トッド・ラングレン「With a Twist」

ウィズ・ア・トゥイスト

ウィズ・ア・トゥイスト

 トッド・ラングレンの1997年に出したアルバム。ボサノバを基調にAOR全開、1曲目に自らの大ヒットナンバー「I Saw The Light 」のボサノバアレンジ版を持ってくる。正直、トッド、AOR舐め過ぎだろうと、あらぬ疑惑ももたげてくる。
 とはいえ天才、音楽職人のトッドである、その完成度は高い。多分、当時流行っていたアンプラグド・サウンドAORサウンドを逆手にとり、俺がやればこんなにうまく出来るんだぜ的雰囲気を満載。

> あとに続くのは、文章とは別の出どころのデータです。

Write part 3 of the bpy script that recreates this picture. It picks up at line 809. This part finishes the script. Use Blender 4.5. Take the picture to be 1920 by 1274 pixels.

とはいえ音作りはさすがで、まったく嫌味もない。
 全体の雰囲気としてはいっときのボビー・コールドウェル、そう「ジャマイカ」あたりを想起させたりもする。トッドはずっとハワイに住んでいるというが、この頃からトロピカルなものを志向していたのかなと思ったりもする。リラックス、スローライフみたいなイメージか。
 まあ何はともあれトッドである。イージー・リスニングとしては一級。適当に流していくにはなかなか渋いというアルバムだ。
 それにしてもこのアルバムも1997年、子どもが生まれた年。もう20年も前なのである。当時、トッドがこんなアルバムを出しているなどとは知ることもなく、ただただ仕事にあくせくしていたのだ。当時、これを聴いてもそのリラックスしたサウンドを享受できたかどうかは微妙である。
 今、遠に還暦を過ぎて、20年前のトッド・ラングレンのアルバムを楽しんでいる。